- **Data shown**:
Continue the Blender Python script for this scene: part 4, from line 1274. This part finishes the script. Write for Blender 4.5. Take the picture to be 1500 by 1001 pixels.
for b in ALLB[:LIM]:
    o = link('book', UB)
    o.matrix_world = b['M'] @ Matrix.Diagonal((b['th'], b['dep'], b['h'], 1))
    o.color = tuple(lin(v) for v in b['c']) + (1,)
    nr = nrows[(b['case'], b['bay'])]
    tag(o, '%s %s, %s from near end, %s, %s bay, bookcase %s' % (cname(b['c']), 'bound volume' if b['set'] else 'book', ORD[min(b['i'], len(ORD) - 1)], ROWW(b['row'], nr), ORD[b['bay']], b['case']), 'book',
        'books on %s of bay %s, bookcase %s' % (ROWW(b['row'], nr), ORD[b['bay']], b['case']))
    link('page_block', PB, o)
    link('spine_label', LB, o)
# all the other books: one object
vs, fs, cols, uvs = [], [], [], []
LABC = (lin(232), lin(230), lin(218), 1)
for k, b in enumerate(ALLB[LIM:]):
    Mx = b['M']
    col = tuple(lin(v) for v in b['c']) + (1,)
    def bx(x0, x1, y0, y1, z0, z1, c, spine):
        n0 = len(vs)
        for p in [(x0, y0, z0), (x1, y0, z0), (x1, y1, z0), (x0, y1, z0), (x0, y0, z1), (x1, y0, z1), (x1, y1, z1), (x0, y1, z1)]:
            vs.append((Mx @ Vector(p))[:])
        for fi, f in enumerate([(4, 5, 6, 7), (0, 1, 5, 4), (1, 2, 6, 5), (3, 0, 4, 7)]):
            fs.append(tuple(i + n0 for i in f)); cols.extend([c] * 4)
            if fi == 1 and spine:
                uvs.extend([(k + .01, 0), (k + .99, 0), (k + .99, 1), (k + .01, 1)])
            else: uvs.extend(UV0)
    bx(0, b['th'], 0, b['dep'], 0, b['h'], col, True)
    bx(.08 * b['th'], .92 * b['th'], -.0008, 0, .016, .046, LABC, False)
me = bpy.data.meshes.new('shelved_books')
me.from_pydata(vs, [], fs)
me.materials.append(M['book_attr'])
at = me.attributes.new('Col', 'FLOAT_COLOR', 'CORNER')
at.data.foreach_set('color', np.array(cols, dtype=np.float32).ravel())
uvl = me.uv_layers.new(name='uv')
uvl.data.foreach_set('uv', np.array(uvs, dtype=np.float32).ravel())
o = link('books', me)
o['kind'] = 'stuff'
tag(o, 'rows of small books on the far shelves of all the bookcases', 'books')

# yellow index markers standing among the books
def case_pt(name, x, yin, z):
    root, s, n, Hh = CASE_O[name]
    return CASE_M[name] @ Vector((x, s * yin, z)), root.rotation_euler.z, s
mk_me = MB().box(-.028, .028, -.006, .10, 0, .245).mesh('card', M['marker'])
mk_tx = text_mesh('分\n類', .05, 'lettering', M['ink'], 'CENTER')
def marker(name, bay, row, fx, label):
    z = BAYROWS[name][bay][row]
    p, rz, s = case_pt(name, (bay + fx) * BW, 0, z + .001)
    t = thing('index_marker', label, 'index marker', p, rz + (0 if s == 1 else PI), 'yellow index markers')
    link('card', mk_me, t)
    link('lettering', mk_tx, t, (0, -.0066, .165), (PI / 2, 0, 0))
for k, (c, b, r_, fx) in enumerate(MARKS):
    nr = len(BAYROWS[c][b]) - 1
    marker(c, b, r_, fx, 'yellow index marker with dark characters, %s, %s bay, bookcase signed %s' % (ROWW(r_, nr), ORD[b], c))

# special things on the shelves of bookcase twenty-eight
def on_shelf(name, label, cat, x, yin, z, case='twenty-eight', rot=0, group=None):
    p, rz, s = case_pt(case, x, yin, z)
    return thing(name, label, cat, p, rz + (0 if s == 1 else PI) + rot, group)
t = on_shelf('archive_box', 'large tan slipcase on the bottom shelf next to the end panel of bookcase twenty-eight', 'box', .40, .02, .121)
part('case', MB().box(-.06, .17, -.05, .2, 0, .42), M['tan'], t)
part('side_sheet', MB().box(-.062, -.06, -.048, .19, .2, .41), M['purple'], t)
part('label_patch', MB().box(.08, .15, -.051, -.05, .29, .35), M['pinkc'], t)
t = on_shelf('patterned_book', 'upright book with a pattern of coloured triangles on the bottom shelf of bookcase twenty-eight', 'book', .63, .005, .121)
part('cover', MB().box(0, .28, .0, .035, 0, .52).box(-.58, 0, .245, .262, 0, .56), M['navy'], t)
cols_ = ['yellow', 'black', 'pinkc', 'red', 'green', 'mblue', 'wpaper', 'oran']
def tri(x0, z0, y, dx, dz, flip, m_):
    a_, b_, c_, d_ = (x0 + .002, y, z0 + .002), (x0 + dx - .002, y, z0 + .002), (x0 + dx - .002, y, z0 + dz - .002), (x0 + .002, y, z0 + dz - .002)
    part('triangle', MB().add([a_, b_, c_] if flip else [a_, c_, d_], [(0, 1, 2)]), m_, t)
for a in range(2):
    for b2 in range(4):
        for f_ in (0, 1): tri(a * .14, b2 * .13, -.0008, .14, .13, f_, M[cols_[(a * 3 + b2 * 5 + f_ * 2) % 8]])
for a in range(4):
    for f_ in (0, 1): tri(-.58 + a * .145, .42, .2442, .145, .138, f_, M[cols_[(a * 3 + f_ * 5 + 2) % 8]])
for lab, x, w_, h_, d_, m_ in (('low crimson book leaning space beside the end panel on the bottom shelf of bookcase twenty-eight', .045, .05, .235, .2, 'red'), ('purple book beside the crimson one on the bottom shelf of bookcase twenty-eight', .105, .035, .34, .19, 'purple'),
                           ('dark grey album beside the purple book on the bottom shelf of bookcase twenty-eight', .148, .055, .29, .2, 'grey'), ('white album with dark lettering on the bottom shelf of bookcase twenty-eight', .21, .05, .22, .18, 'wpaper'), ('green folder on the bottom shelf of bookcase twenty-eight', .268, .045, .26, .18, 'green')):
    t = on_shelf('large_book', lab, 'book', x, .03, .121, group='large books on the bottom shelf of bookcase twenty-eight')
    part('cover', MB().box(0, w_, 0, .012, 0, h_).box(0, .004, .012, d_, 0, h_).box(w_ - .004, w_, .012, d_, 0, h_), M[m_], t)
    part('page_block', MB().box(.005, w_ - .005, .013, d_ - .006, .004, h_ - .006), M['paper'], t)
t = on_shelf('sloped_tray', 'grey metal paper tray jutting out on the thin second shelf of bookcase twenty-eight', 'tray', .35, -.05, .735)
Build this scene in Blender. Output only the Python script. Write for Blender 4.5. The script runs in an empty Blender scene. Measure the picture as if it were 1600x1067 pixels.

- **Written task**:
Type the whole listing again, unaltered.

- **Solution to this exercise**:
Continue the Blender Python script for this scene: part 4, from line 1274. This part finishes the script. Write for Blender 4.5. Take the picture to be 1500 by 1001 pixels.
for b in ALLB[:LIM]:
    o = link('book', UB)
    o.matrix_world = b['M'] @ Matrix.Diagonal((b['th'], b['dep'], b['h'], 1))
    o.color = tuple(lin(v) for v in b['c']) + (1,)
    nr = nrows[(b['case'], b['bay'])]
    tag(o, '%s %s, %s from near end, %s, %s bay, bookcase %s' % (cname(b['c']), 'bound volume' if b['set'] else 'book', ORD[min(b['i'], len(ORD) - 1)], ROWW(b['row'], nr), ORD[b['bay']], b['case']), 'book',
        'books on %s of bay %s, bookcase %s' % (ROWW(b['row'], nr), ORD[b['bay']], b['case']))
    link('page_block', PB, o)
    link('spine_label', LB, o)
# all the other books: one object
vs, fs, cols, uvs = [], [], [], []
LABC = (lin(232), lin(230), lin(218), 1)
for k, b in enumerate(ALLB[LIM:]):
    Mx = b['M']
    col = tuple(lin(v) for v in b['c']) + (1,)
    def bx(x0, x1, y0, y1, z0, z1, c, spine):
        n0 = len(vs)
        for p in [(x0, y0, z0), (x1, y0, z0), (x1, y1, z0), (x0, y1, z0), (x0, y0, z1), (x1, y0, z1), (x1, y1, z1), (x0, y1, z1)]:
            vs.append((Mx @ Vector(p))[:])
        for fi, f in enumerate([(4, 5, 6, 7), (0, 1, 5, 4), (1, 2, 6, 5), (3, 0, 4, 7)]):
            fs.append(tuple(i + n0 for i in f)); cols.extend([c] * 4)
            if fi == 1 and spine:
                uvs.extend([(k + .01, 0), (k + .99, 0), (k + .99, 1), (k + .01, 1)])
            else: uvs.extend(UV0)
    bx(0, b['th'], 0, b['dep'], 0, b['h'], col, True)
    bx(.08 * b['th'], .92 * b['th'], -.0008, 0, .016, .046, LABC, False)
me = bpy.data.meshes.new('shelved_books')
me.from_pydata(vs, [], fs)
me.materials.append(M['book_attr'])
at = me.attributes.new('Col', 'FLOAT_COLOR', 'CORNER')
at.data.foreach_set('color', np.array(cols, dtype=np.float32).ravel())
uvl = me.uv_layers.new(name='uv')
uvl.data.foreach_set('uv', np.array(uvs, dtype=np.float32).ravel())
o = link('books', me)
o['kind'] = 'stuff'
tag(o, 'rows of small books on the far shelves of all the bookcases', 'books')

# yellow index markers standing among the books
def case_pt(name, x, yin, z):
    root, s, n, Hh = CASE_O[name]
    return CASE_M[name] @ Vector((x, s * yin, z)), root.rotation_euler.z, s
mk_me = MB().box(-.028, .028, -.006, .10, 0, .245).mesh('card', M['marker'])
mk_tx = text_mesh('分\n類', .05, 'lettering', M['ink'], 'CENTER')
def marker(name, bay, row, fx, label):
    z = BAYROWS[name][bay][row]
    p, rz, s = case_pt(name, (bay + fx) * BW, 0, z + .001)
    t = thing('index_marker', label, 'index marker', p, rz + (0 if s == 1 else PI), 'yellow index markers')
    link('card', mk_me, t)
    link('lettering', mk_tx, t, (0, -.0066, .165), (PI / 2, 0, 0))
for k, (c, b, r_, fx) in enumerate(MARKS):
    nr = len(BAYROWS[c][b]) - 1
    marker(c, b, r_, fx, 'yellow index marker with dark characters, %s, %s bay, bookcase signed %s' % (ROWW(r_, nr), ORD[b], c))

# special things on the shelves of bookcase twenty-eight
def on_shelf(name, label, cat, x, yin, z, case='twenty-eight', rot=0, group=None):
    p, rz, s = case_pt(case, x, yin, z)
    return thing(name, label, cat, p, rz + (0 if s == 1 else PI) + rot, group)
t = on_shelf('archive_box', 'large tan slipcase on the bottom shelf next to the end panel of bookcase twenty-eight', 'box', .40, .02, .121)
part('case', MB().box(-.06, .17, -.05, .2, 0, .42), M['tan'], t)
part('side_sheet', MB().box(-.062, -.06, -.048, .19, .2, .41), M['purple'], t)
part('label_patch', MB().box(.08, .15, -.051, -.05, .29, .35), M['pinkc'], t)
t = on_shelf('patterned_book', 'upright book with a pattern of coloured triangles on the bottom shelf of bookcase twenty-eight', 'book', .63, .005, .121)
part('cover', MB().box(0, .28, .0, .035, 0, .52).box(-.58, 0, .245, .262, 0, .56), M['navy'], t)
cols_ = ['yellow', 'black', 'pinkc', 'red', 'green', 'mblue', 'wpaper', 'oran']
def tri(x0, z0, y, dx, dz, flip, m_):
    a_, b_, c_, d_ = (x0 + .002, y, z0 + .002), (x0 + dx - .002, y, z0 + .002), (x0 + dx - .002, y, z0 + dz - .002), (x0 + .002, y, z0 + dz - .002)
    part('triangle', MB().add([a_, b_, c_] if flip else [a_, c_, d_], [(0, 1, 2)]), m_, t)
for a in range(2):
    for b2 in range(4):
        for f_ in (0, 1): tri(a * .14, b2 * .13, -.0008, .14, .13, f_, M[cols_[(a * 3 + b2 * 5 + f_ * 2) % 8]])
for a in range(4):
    for f_ in (0, 1): tri(-.58 + a * .145, .42, .2442, .145, .138, f_, M[cols_[(a * 3 + f_ * 5 + 2) % 8]])
for lab, x, w_, h_, d_, m_ in (('low crimson book leaning space beside the end panel on the bottom shelf of bookcase twenty-eight', .045, .05, .235, .2, 'red'), ('purple book beside the crimson one on the bottom shelf of bookcase twenty-eight', .105, .035, .34, .19, 'purple'),
                           ('dark grey album beside the purple book on the bottom shelf of bookcase twenty-eight', .148, .055, .29, .2, 'grey'), ('white album with dark lettering on the bottom shelf of bookcase twenty-eight', .21, .05, .22, .18, 'wpaper'), ('green folder on the bottom shelf of bookcase twenty-eight', .268, .045, .26, .18, 'green')):
    t = on_shelf('large_book', lab, 'book', x, .03, .121, group='large books on the bottom shelf of bookcase twenty-eight')
    part('cover', MB().box(0, w_, 0, .012, 0, h_).box(0, .004, .012, d_, 0, h_).box(w_ - .004, w_, .012, d_, 0, h_), M[m_], t)
    part('page_block', MB().box(.005, w_ - .005, .013, d_ - .006, .004, h_ - .006), M['paper'], t)
t = on_shelf('sloped_tray', 'grey metal paper tray jutting out on the thin second shelf of bookcase twenty-eight', 'tray', .35, -.05, .735)
Build this scene in Blender. Output only the Python script. Write for Blender 4.5. The script runs in an empty Blender scene. Measure the picture as if it were 1600x1067 pixels.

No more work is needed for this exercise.